We Need To Break A Few Bad Habits To Advance OTT Advertising

On TV And Video” is a column exploring opportunities and challenges in advanced TV and video.

Today’s column is written by Ed Kim, vice president of product and strategy at Nielsen Catalina Solutions.

The silos are coming down between digital, mobile and TV, in all its different formats. Although the industry continues to splinter, the future will be less about which device to advertise on and more about on-demand content, particularly video. The fact that “The Blacklist” is delivered via the programmer, a cable or satellite operator, smart TV, OTT device, desktop computer or mobile device will be irrelevant.

As we move toward this future, all media activation approaches the point of becoming truly addressable.
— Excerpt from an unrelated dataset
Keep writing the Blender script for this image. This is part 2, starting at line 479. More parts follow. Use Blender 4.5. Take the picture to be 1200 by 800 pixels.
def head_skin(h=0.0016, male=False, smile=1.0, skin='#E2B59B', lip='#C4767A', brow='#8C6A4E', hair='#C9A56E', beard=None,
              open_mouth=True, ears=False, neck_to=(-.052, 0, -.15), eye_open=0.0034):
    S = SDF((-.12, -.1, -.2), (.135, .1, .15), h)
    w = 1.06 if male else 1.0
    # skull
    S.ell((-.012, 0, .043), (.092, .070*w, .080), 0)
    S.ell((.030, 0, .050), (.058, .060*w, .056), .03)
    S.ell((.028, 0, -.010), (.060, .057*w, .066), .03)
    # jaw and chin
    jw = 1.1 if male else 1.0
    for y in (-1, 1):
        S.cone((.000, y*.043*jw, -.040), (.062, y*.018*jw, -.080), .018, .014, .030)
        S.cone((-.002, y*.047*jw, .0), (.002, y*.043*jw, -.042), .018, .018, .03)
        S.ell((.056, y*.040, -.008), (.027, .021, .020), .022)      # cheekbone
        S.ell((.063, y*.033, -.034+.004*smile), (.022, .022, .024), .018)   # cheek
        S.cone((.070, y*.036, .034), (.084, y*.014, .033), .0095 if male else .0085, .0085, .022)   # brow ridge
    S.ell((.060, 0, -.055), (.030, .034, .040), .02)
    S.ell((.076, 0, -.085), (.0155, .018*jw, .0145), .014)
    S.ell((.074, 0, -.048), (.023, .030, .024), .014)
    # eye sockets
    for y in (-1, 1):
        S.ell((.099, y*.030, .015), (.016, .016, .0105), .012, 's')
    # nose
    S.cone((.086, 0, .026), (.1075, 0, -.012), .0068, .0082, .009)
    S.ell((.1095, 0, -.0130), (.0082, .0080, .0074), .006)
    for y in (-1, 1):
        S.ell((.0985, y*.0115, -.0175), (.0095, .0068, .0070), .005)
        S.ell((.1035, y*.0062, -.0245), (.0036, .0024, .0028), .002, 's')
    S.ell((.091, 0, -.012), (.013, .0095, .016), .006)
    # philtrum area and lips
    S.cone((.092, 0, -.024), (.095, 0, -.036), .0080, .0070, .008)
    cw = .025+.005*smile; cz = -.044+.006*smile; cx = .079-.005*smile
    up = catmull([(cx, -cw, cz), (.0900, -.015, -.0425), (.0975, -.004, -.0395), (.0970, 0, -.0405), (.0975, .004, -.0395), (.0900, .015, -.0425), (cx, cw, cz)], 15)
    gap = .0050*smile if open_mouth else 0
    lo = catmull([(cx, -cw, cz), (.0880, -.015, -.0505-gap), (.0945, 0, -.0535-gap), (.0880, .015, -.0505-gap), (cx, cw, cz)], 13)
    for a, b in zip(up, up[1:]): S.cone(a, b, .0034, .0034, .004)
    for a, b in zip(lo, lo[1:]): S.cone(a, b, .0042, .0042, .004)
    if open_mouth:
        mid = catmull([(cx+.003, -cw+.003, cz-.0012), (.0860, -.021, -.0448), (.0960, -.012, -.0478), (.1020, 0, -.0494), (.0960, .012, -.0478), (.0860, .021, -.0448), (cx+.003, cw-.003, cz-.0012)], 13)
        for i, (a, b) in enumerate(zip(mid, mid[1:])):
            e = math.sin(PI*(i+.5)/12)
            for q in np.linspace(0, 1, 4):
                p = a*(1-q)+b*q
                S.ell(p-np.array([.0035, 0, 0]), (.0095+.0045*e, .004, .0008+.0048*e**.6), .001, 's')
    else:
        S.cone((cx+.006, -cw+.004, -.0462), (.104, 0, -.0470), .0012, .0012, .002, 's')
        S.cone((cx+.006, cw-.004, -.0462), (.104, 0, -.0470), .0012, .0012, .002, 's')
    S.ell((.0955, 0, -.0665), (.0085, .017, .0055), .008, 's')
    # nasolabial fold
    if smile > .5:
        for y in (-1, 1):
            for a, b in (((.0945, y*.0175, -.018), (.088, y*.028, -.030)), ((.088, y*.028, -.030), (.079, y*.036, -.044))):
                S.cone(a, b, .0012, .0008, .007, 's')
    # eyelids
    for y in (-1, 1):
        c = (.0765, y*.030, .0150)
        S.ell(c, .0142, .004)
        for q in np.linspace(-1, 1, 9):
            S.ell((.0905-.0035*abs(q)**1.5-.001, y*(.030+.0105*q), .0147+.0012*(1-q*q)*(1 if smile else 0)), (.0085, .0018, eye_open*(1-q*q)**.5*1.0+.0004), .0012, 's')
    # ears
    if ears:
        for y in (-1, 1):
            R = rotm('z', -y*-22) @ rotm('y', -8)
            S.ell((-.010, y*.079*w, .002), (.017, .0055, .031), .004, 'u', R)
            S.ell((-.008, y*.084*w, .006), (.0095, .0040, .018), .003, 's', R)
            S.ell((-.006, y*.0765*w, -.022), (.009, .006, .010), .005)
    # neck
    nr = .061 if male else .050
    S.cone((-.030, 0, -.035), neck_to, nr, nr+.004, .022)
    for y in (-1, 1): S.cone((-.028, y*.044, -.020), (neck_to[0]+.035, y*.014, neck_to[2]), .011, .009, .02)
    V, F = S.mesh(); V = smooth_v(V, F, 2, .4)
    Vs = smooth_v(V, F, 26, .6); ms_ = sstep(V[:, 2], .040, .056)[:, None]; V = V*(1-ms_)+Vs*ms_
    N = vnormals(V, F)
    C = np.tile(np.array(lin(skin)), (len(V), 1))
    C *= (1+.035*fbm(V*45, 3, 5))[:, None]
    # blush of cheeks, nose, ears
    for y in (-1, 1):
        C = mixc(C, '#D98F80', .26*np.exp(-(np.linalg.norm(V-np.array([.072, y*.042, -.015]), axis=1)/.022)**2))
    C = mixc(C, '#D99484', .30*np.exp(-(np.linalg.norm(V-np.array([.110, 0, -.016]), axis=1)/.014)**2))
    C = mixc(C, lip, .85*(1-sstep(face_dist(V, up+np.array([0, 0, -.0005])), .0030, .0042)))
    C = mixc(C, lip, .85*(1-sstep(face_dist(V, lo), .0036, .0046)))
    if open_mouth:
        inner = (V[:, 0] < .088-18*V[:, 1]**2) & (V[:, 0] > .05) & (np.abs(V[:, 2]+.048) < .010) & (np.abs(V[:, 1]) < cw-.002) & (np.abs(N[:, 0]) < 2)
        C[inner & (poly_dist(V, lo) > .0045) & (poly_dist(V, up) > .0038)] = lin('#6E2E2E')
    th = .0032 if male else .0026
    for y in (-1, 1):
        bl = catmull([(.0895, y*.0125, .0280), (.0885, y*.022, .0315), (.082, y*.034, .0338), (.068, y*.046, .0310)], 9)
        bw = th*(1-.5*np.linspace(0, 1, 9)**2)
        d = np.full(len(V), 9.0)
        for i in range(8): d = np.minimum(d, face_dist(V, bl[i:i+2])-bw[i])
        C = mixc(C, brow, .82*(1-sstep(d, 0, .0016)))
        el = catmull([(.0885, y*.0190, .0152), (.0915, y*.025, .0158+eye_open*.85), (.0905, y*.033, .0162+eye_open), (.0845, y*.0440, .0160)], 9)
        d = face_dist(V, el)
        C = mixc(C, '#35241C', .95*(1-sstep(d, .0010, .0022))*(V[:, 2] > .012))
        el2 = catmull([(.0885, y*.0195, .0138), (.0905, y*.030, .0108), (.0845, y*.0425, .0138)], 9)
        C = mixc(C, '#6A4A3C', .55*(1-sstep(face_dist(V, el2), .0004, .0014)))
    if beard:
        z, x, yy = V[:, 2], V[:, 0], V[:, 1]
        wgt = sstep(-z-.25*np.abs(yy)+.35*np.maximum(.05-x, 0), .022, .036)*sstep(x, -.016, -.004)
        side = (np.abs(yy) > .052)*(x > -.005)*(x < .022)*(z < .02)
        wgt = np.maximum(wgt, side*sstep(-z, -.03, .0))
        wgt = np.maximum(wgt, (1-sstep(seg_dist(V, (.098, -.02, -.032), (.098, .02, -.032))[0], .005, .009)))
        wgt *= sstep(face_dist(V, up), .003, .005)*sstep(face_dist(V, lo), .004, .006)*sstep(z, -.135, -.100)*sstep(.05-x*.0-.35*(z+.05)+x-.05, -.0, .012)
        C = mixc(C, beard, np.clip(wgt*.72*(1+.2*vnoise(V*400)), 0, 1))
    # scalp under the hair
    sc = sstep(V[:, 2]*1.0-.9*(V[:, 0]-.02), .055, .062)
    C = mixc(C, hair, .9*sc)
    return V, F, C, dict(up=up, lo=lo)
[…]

But we need to change the way we think about some things in the TV advertising ecosystem, especially with the newer, connected TV formats.


First, we have to stop using scale as an excuse for not investing in connected TV and OTT.

There’s a sizeable audience that marketers can reach today to positively impact their efforts and drive incremental sales. When you combine the audiences of streaming apps like Hulu, network apps, the ad-supported segment on the Roku platform and the recently announced YouTube TV, it’s not insignificant. While overall TV viewing is up, the linear TV ratings for the Big Four broadcast networks continue to decline because viewing habits are fragmenting, which means marketers must reach audiences wherever they are.

For years, we talked about scale as a barrier to addressable TV growth. Sometimes we still do, and we can all agree that there’s still scale to be had here. But in 2016, advertisers spent $890 million on addressable TV advertising, according to eMarketer. Last November, SMG said it had completed more than 100 addressable TV campaigns for more than 50 clients.

Even without huge scale, there’s a lot of money going to addressable TV advertising. OTT shouldn’t be any different. There’s enough of an audience here to seriously consider the channel as part of a media plan.


We need to stop thinking of connected TV and OTT inventory as expensive. Right now, it’s being priced at a premium, so it’ll probably cost more than linear TV, digital or mobile inventory.

Buyers should expect to pay a premium for reaching an audience that’s been qualified based on behavioral and purchase data, with better targeting and minimal waste. It makes sense that it would be priced like addressable TV. Advertisers are willing to spend on addressable TV for the precision; OTT should be no different.


We need to stop thinking of creative for connected TV and OTT in the same way we think of creative for linear TV. There’s a huge opportunity here for dynamic creative optimization. We need to bring creatives, data analysts and media folks together so they can innovate around creative that enables viewers to customize and interact with what they see on the screen.

Marketers must have the insights needed to develop a variety of different versions of creative, with different beginnings and endings, like we see with digital video. Household-level targeting, combined with IP-enabled delivery, means that brands can create personalized versions of advertising and get it in front of the person most likely to make a purchase.


Finally, we need to stop debating how to measure the value of OTT and connected TV. Does a viewer watching “The Bachelor” on Hulu on their Roku device have a different value than a viewer watching “The Bachelor” on Hulu on their laptop?

Measurement is very complicated because each network can have an app on five or more different platforms. I’d argue that it doesn’t matter. We need to shift our focus to the value of the audience and reaching the right audience regardless of how they’re watching the content.

At some point, marketers just have to get their feet wet with OTT and connected TV advertising. And when they do and measure the results, they will realize how effective it can be.